The lines to be extracted run from the start of the listing through the line containing "from mathutils.bvhtree import BVHTree"; copy them exactly and nothing else.

— start Data shown —

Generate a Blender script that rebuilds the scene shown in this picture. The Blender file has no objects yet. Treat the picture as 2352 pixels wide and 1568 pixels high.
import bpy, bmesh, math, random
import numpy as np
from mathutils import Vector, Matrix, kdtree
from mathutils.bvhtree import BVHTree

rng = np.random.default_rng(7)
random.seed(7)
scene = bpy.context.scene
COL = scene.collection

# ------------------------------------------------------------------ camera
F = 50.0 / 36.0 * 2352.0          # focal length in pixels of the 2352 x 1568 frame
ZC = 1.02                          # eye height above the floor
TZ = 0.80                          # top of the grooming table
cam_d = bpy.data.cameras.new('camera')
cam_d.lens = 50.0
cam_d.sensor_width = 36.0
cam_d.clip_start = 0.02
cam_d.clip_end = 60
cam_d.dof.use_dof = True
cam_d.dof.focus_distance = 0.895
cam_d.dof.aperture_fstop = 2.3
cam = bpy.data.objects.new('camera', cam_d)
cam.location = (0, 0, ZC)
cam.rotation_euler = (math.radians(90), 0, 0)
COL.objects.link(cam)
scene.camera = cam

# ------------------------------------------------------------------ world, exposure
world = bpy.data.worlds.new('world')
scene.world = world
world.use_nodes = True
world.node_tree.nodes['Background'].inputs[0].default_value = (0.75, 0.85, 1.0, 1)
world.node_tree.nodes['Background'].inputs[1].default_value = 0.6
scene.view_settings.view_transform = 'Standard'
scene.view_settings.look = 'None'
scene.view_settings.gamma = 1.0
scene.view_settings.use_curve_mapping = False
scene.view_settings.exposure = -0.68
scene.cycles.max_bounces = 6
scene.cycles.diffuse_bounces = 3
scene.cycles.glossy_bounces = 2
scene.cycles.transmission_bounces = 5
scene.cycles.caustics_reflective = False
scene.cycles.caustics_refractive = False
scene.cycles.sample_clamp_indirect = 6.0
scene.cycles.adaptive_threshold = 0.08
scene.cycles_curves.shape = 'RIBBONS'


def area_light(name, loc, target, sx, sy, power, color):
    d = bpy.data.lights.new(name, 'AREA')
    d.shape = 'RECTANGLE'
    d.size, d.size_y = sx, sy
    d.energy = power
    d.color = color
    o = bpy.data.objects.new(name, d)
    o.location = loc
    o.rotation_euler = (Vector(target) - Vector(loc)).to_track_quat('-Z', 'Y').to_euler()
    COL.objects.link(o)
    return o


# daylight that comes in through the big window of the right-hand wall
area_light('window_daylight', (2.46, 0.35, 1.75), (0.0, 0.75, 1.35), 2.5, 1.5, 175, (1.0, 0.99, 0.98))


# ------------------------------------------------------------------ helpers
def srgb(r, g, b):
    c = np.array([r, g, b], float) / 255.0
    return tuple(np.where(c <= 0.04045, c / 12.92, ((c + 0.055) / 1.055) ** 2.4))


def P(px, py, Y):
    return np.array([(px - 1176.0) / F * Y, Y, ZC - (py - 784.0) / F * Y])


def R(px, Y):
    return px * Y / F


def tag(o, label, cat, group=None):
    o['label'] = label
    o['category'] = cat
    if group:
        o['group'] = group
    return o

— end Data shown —

**Written answer:**
Generate a Blender script that rebuilds the scene shown in this picture. The Blender file has no objects yet. Treat the picture as 2352 pixels wide and 1568 pixels high.
import bpy, bmesh, math, random
import numpy as np
from mathutils import Vector, Matrix, kdtree
from mathutils.bvhtree import BVHTree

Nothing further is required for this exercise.